Cherokee and mountain heritage celebrated in concert and art show

by Apr 9, 2012A&E, Happenings0 comments

     The Peacock Playhouse is delighted to present BYNA: Life Songs of a Southern Appalachian Woman of Cherokee Descent on Saturday, April 14 at 4:30pm with a pre-concert art show by Cherokee artist, Faren Sanders Crews, at 3:30 p.m.

     Inspired by their mountain heritage, Clay County natives and brother and sister, librettist, Delilah Davenport Elsen and composer, Rudy Davenport, have joined together to create a major work of music based on their memories of their grandmother, Lura Ledford.  BYNA is Lura, and the work reflects the spirit, the beauty and the romance of a not-so-long-ago life in these treasured mountains.

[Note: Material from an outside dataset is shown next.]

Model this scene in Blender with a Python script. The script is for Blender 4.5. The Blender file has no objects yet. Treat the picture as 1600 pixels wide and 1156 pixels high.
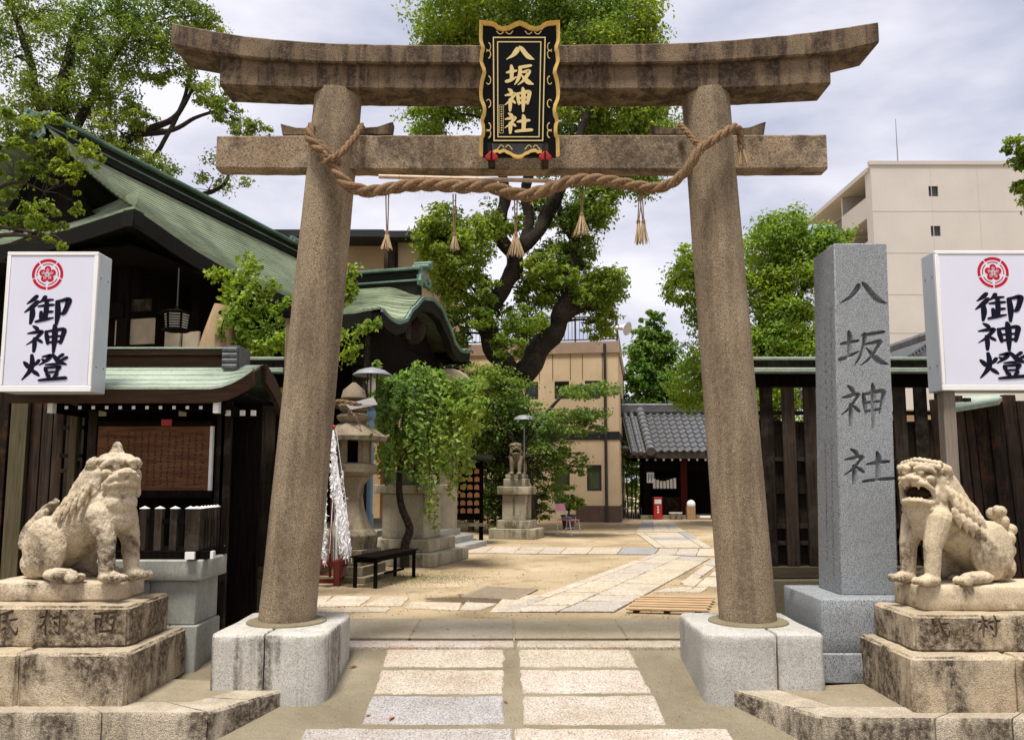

     BYNA is a passionate woman who loves deeply – her husband, her family and the changing beauty of the mountains, whose peaks and valleys have sustained and renewed her through love and loss.   Byna’s era was from the 1900s – 1970s/80s.  Her life story as part-Cherokee outdoorswoman unfolds as, in songs and music, Byna recalls the simple joys and heartfelt sorrows from a lifetime of living.  She tells us of an afternoon she sat under the hemlocks making baskets with her full-blood Cherokee Grandmother – of hearing her Daddy play his fiddle – of the quilt her Mother made – of riding a horse across Bell Mountain the morning she left home to marry…and recalls one spring day “when childhood seemed t’rise up from the fields.”

     The BYNA ensemble features soprano Rebecca Turner, pianist Mildred Ann Roche, oboist Kelly Vaneman and cellist Kenneth Law, fresh from a performance of BYNA at Converse College in Spartanburg, SC.

     Other events being held in conjunction with this special performance are an art show by Cherokee artist, Faren Sanders Crews, a full blood Cherokee and self taught artist, beginning at 3:30 p.m. in the Playhouse lobby; a viewing of the wood sculpture of a Cherokee basketweaver (who has been named “Lura”) by craftsman and Cherokee historian, Darry Wood, on display at the Clay County Historical and Arts Museum from 2 pm – 4 pm; a workday with students from WCU to prepare for the construction of an authentic Cherokee cabin at the Cherokee Heritage Park, sponsored by the CCCRA.

     Tickets for BYNA are $15. for adults, $8. for students and are on sale now by calling the Playhouse at 828-389-2787 or visit the box office Monday – Friday, 10 a.m. til 2 p.m.  This performance is sponsored by the Clay County Historical and Arts Council and supported by a grant from the North Carolina Arts Council, a division of the Department of Cultural Resources.